Scene script records:
◆ ◆ ◆

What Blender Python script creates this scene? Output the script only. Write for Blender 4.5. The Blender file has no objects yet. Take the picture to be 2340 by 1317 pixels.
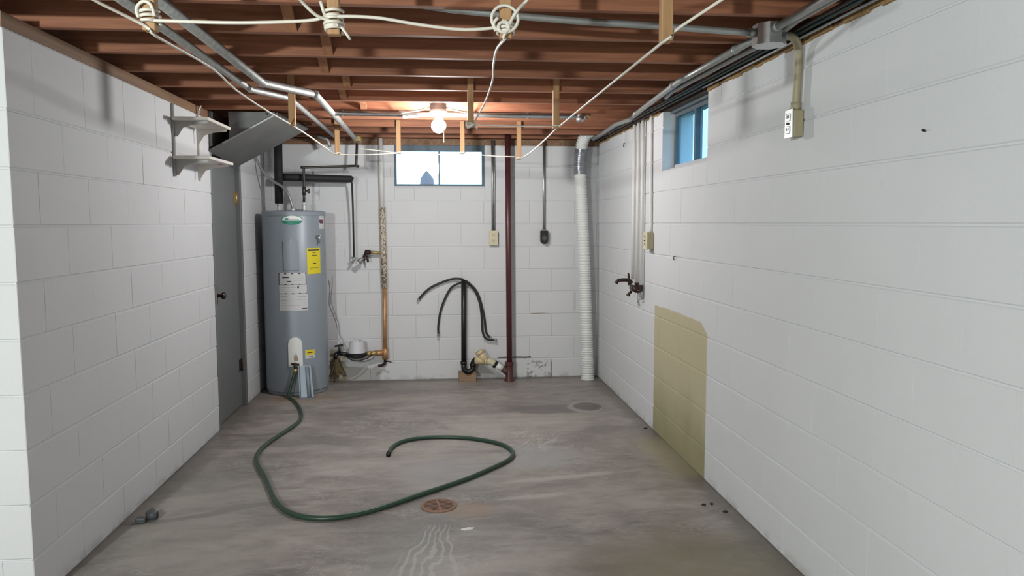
import bpy, bmesh, math, random
from mathutils import Vector, Matrix
random.seed(7)
C = bpy.context.scene.collection
S = bpy.context.scene

# ------------------------------------------------------------------ camera, world, lamps, exposure
YAW, PITCH, ROLL, CAM_Z, FOCAL = 0.09622, 0.08675, -0.00225, 1.3991, 1716.66
fw = Vector((math.sin(YAW)*math.cos(PITCH), math.cos(YAW)*math.cos(PITCH), -math.sin(PITCH)))
rt = Vector((math.cos(YAW), -math.sin(YAW), 0)); up = rt.cross(fw)
rt2 = rt*math.cos(ROLL) + up*math.sin(ROLL); up2 = up*math.cos(ROLL) - rt*math.sin(ROLL)
cam_d = bpy.data.cameras.new('camera'); cam = bpy.data.objects.new('camera', cam_d); C.objects.link(cam)
m = Matrix((rt2, up2, -fw)).transposed().to_4x4(); m.translation = (0, 0, CAM_Z)
cam.matrix_world = m
cam_d.sensor_fit = 'HORIZONTAL'; cam_d.sensor_width = 36; cam_d.lens = FOCAL/2340*36
cam_d.clip_start = .02; cam_d.clip_end = 200
S.camera = cam

S.view_settings.view_transform = 'Standard'; S.view_settings.look = 'None'
S.view_settings.gamma = 1; S.view_settings.use_curve_mapping = False
S.view_settings.exposure = 0.0
SKY_COL, SKY_STR = (.50, .78, 1.0, 1), 4.0
BULB_STR = 800                       # the bare bulb in view
w = bpy.data.worlds.new('sky'); S.world = w; w.use_nodes = True
w.node_tree.nodes['Background'].inputs[0].default_value = SKY_COL
w.node_tree.nodes['Background'].inputs[1].default_value = SKY_STR

def lamp(name, loc, power, rad=.05, col=(1, .985, .965)):
    d = bpy.data.lights.new(name, 'POINT'); d.energy = power; d.shadow_soft_size = rad; d.color = col
    o = bpy.data.objects.new(name, d); C.objects.link(o); o.location = loc
    return o
lamp('bulb_of_the_near_room', (-1.78, -.35, 1.80), 350, .05, (.92, 1, .965))   # bulb behind the photographer, left of the left wall's plane

# ------------------------------------------------------------------ room measures (metres)
W, L, BK, LN, ZC = 1.4244, -1.4927, 6.6814, 2.8126, 2.13     # right wall, left wall, back wall, near end of left wall, joist bottoms
Z0, CH, BL = .1715, .2032, .4064                              # first joint, course height, block length

# ------------------------------------------------------------------ node helpers
class Mat:
    def __init__(s, name):
        s.m = bpy.data.materials.new(name); s.m.use_nodes = True
        s.t = s.m.node_tree; s.b = s.t.nodes['Principled BSDF']; s._p = None
    def n(s, typ, **k):
        x = s.t.nodes.new(typ)
        for a, v in k.items(): setattr(x, a, v)
        return x
    def link(s, a, b): s.t.links.new(a, b)
    def put(s, sock, v):
        if isinstance(v, V): v = v.s
        if isinstance(v, bpy.types.NodeSocket): s.link(v, sock)
        else: sock.default_value = v
    def math(s, op, *a):
        x = s.n('ShaderNodeMath', operation=op)
        for i, v in enumerate(a): s.put(x.inputs[i], v)
        return V(s, x.outputs[0])
    def pos(s):
        if not s._p:
            g = s.n('ShaderNodeNewGeometry'); q = s.n('ShaderNodeSeparateXYZ'); s.link(g.outputs['Position'], q.inputs[0])
            s._g = g; s._p = [V(s, o) for o in q.outputs]
        return s._p
    def vec(s, x, y, z):
        c = s.n('ShaderNodeCombineXYZ')
        for i, v in enumerate((x, y, z)): s.put(c.inputs[i], v)
        return c.outputs[0]
    def noise(s, scale=5, detail=4, rough=.55, vec=None, dist=0):
        s.pos(); x = s.n('ShaderNodeTexNoise'); x.inputs['Scale'].default_value = scale
        x.inputs['Detail'].default_value = detail; x.inputs['Roughness'].default_value = rough
        x.inputs['Distortion'].default_value = dist
        s.link(vec if vec is not None else s._g.outputs['Position'], x.inputs['Vector'])
        return V(s, x.outputs[0])
    def step(s, v, a, b):
        x = s.n('ShaderNodeMapRange', interpolation_type='SMOOTHSTEP'); s.put(x.inputs[0], v)
        s.put(x.inputs[1], a); s.put(x.inputs[2], b)
        return V(s, x.outputs[0])
    def mix(s, f, a, b):
        x = s.n('ShaderNodeMix', data_type='RGBA')
        s.put(x.inputs[0], f)
        for i, v in ((6, a), (7, b)):
            if isinstance(v, tuple): v = (*v, 1) if len(v) == 3 else v
            s.put(x.inputs[i], v)
        return x.outputs[2]
    def bump(s, h, strength=.2, dist=.01):
        x = s.n('ShaderNodeBump'); x.inputs['Strength'].default_value = strength; x.inputs['Distance'].default_value = dist
        s.put(x.inputs['Height'], h); s.link(x.outputs[0], s.b.inputs['Normal'])
    def done(s, col=None, rough=None, metal=None):
        if col is not None:
            if isinstance(col, tuple) and len(col) == 3: col = (*col, 1)
            s.put(s.b.inputs['Base Color'], col)
        if rough is not None: s.put(s.b.inputs['Roughness'], rough)
        if metal is not None: s.put(s.b.inputs['Metallic'], metal)
        return s.m
class V:
    def __init__(s, mat, sock): s.m, s.s = mat, sock
    def __add__(s, o): return s.m.math('ADD', s, o)
    def __radd__(s, o): return s.m.math('ADD', o, s)
    def __sub__(s, o): return s.m.math('SUBTRACT', s, o)
    def __rsub__(s, o): return s.m.math('SUBTRACT', o, s)
    def __mul__(s, o): return s.m.math('MULTIPLY', s, o)
    def __rmul__(s, o): return s.m.math('MULTIPLY', o, s)
    def abs(s): return s.m.math('ABSOLUTE', s)
    def max(s, o): return s.m.math('MAXIMUM', s, o)
    def min(s, o): return s.m.math('MINIMUM', s, o)

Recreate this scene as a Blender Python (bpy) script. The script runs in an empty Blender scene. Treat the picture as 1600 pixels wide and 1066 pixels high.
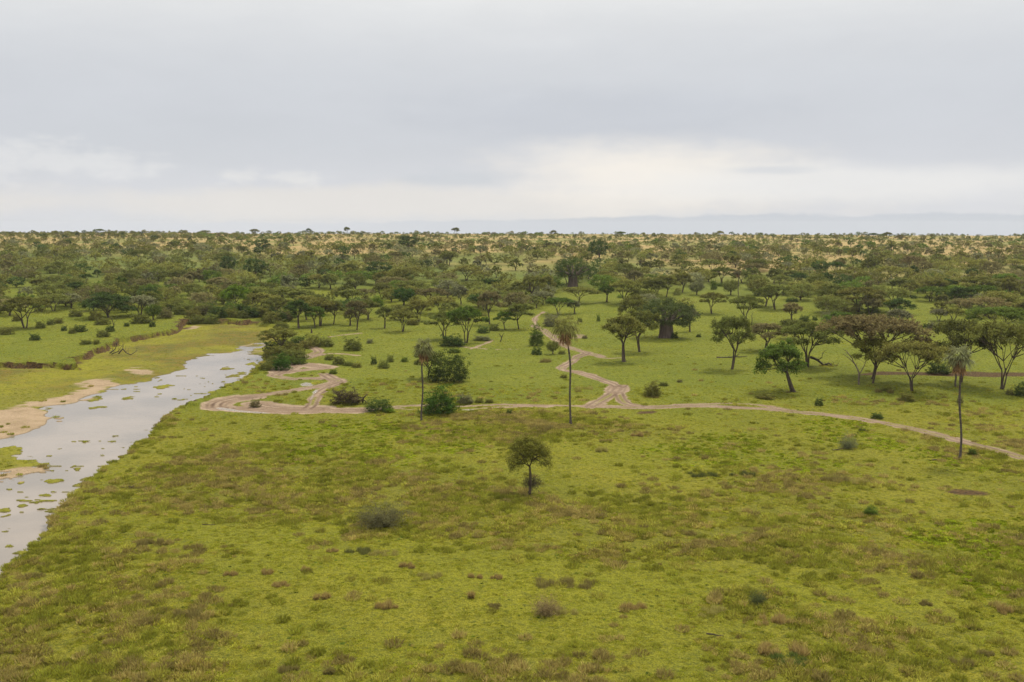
import bpy, math, random
import numpy as np
from mathutils import Vector

# ------------------------------------------------------------------ camera, sky, sun, exposure
scene = bpy.context.scene
COL = scene.collection
FPX = 1600 * 35 / 36.0
HZ = 352.0                       # row of the true horizon on the 1600 px wide photograph
CAMZ = 42.0
PITCH = math.atan((533 - HZ) / FPX)
cam_data = bpy.data.cameras.new('camera')
cam = bpy.data.objects.new('camera', cam_data)
COL.objects.link(cam)
cam_data.lens = 35; cam_data.sensor_width = 36; cam_data.sensor_fit = 'HORIZONTAL'
cam_data.clip_start = 1.0; cam_data.clip_end = 30000
cam.location = (0, 0, CAMZ)
cam.rotation_euler = (math.pi / 2 - PITCH, 0, 0)
scene.camera = cam
scene.render.resolution_x = 1024; scene.render.resolution_y = 682
vs = scene.view_settings
vs.view_transform = 'Standard'; vs.look = 'None'; vs.gamma = 1; vs.use_curve_mapping = False
vs.exposure = 0.10

SUN_EL = math.radians(58); SUN_AZ = math.radians(35)      # behind the cloud, ahead of the camera and to the right
world = bpy.data.worlds.new('World'); scene.world = world
world.use_nodes = True
nt = world.node_tree; N = nt.nodes; L = nt.links
for n in list(N): N.remove(n)

def node(nt, typ, ins=None, **props):
    n = nt.nodes.new(typ)
    for k, v in props.items(): setattr(n, k, v)
    if ins:
        for k, v in ins.items():
            s = n.inputs[k]
            if isinstance(v, bpy.types.NodeSocket): nt.links.new(v, s)
            else: s.default_value = v
    return n
def M(nt, op, a, b=None, c=None, clamp=False):
    ins = {0: a}
    if b is not None: ins[1] = b
    if c is not None: ins[2] = c
    n = node(nt, 'ShaderNodeMath', ins, operation=op); n.use_clamp = clamp
    return n.outputs[0]
def mix(nt, fac, a, b):
    n = node(nt, 'ShaderNodeMix', data_type='RGBA')
    for s, v in ((n.inputs[0], fac), (n.inputs[6], a), (n.inputs[7], b)):
        if isinstance(v, bpy.types.NodeSocket): nt.links.new(v, s)
        else: s.default_value = v if not isinstance(v, tuple) or len(v) == 4 else v + (1,)
    return n.outputs[2]
def mapr(nt, v, a, b, c=0.0, d=1.0, smooth=True):
    n = node(nt, 'ShaderNodeMapRange', {0: v, 1: a, 2: b, 3: c, 4: d}, interpolation_type='SMOOTHSTEP' if smooth else 'LINEAR')
    return n.outputs[0]
def noise(nt, vec, scale, detail=4.0, rough=0.5, dim='3D'):
    n = node(nt, 'ShaderNodeTexNoise', {'Vector': vec, 'Scale': scale, 'Detail': detail, 'Roughness': rough}, noise_dimensions=dim)
    return n.outputs[0]
def lin(r, g, b):
    f = lambda c: (c / 255 / 12.92) if c / 255 <= 0.04045 else ((c / 255 + 0.055) / 1.055) ** 2.4
    return (f(r), f(g), f(b), 1)

tc = node(nt, 'ShaderNodeTexCoord').outputs['Generated']
sep = node(nt, 'ShaderNodeSeparateXYZ', {0: tc}).outputs
az = M(nt, 'ARCTAN2', sep[0], sep[1])                       # azimuth from +Y
el = M(nt, 'ARCSINE', sep[2])
def sky_noise(su, sv, scale, detail, off=0.0):
    v = node(nt, 'ShaderNodeCombineXYZ', {0: M(nt, 'MULTIPLY', az, su), 1: M(nt, 'MULTIPLY', el, sv), 2: off}).outputs[0]
    return noise(nt, v, scale, detail, 0.62)
n1 = sky_noise(1.0, 5.0, 2.2, 5, 0.0)
n2 = sky_noise(1.0, 3.0, 9.0, 7, 3.0)
n3 = sky_noise(1.0, 3.2, 6.0, 7, 7.0)
n4 = sky_noise(1.0, 2.2, 14.0, 8, 12.0); n4c = M(nt, 'SUBTRACT', n4, 0.5)
n1c = M(nt, 'SUBTRACT', n1, 0.5); n2c = M(nt, 'SUBTRACT', n2, 0.5); n3c = M(nt, 'SUBTRACT', n3, 0.5)
def wob(v, n, k): return M(nt, 'ADD', v, M(nt, 'MULTIPLY', n, k))
eln = wob(wob(el, n1c, 0.035), n3c, 0.02)
ramp = node(nt, 'ShaderNodeValToRGB', {0: mapr(nt, eln, -0.02, 0.24, smooth=False)})
cr = ramp.color_ramp; cr.interpolation = 'B_SPLINE'
stops = [(0.0, lin(206, 210, 217)), (0.10, lin(220, 221, 224)), (0.26, lin(212, 214, 219)), (0.42, lin(206, 209, 215)),
         (0.60, lin(208, 211, 216)), (0.75, lin(216, 218, 221)), (0.88, lin(228, 229, 229)), (1.0, lin(236, 236, 235))]
cr.elements[0].position = stops[0][0]; cr.elements[0].color = stops[0][1]
cr.elements[1].position = 1.0; cr.elements[1].color = stops[-1][1]
for p, c in stops[1:-1]:
    e = cr.elements.new(p); e.color = c
skyc = ramp.outputs[0]
def blob(a0, e0, ra, re, nw=0.45, inner=0.35, nn=None):
    da = M(nt, 'DIVIDE', M(nt, 'SUBTRACT', az, a0), ra); de = M(nt, 'DIVIDE', M(nt, 'SUBTRACT', el, e0), re)
    r = M(nt, 'SQRT', M(nt, 'ADD', M(nt, 'MULTIPLY', da, da), M(nt, 'MULTIPLY', de, de)))
    r = wob(wob(r, nn or n3c, nw * 2), n4c, nw)
    return mapr(nt, r, 1.0, inner, 0.0, 1.0)
def azp(px): return math.atan((px - 800) / FPX)
def elp(py): return (HZ - py) / FPX
skyc = mix(nt, M(nt, 'MULTIPLY', blob(azp(930), elp(185), 0.24, 0.035), 0.45), skyc, lin(196, 200, 208))
skyc = mix(nt, M(nt, 'MULTIPLY', blob(azp(300), elp(230), 0.34, 0.04), 0.3), skyc, lin(202, 206, 211))
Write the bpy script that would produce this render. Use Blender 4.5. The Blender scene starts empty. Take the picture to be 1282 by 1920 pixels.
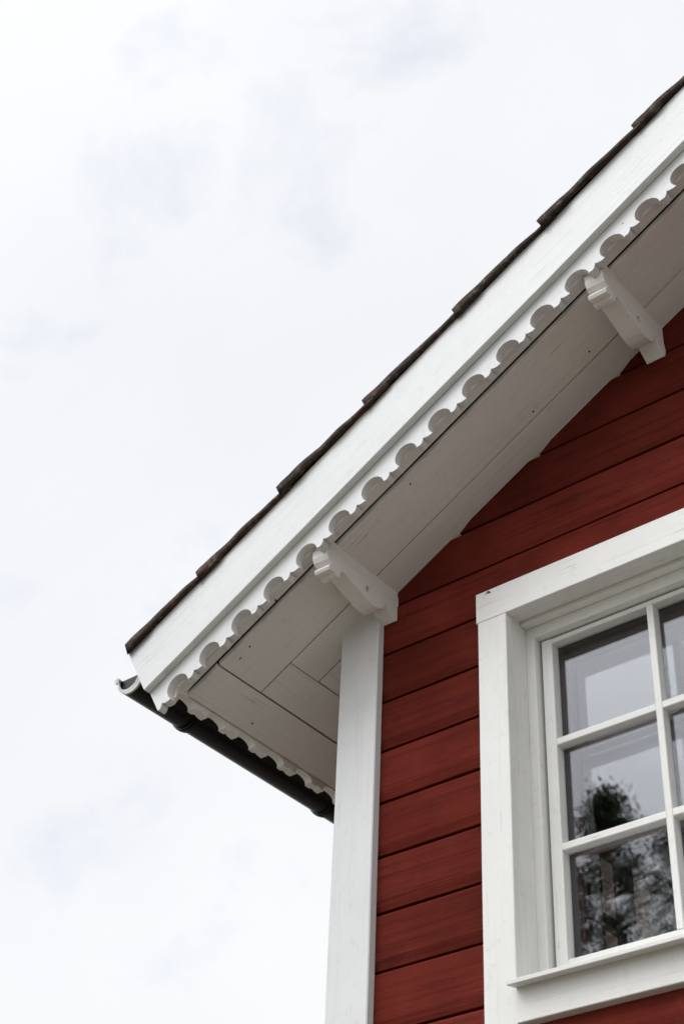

◆ ◆ ◆

- SET TASK:
Among the entries above, how many lines include the word "Write"? Give the number with no comment.

- ANSWER TO THE PROBLEM:
2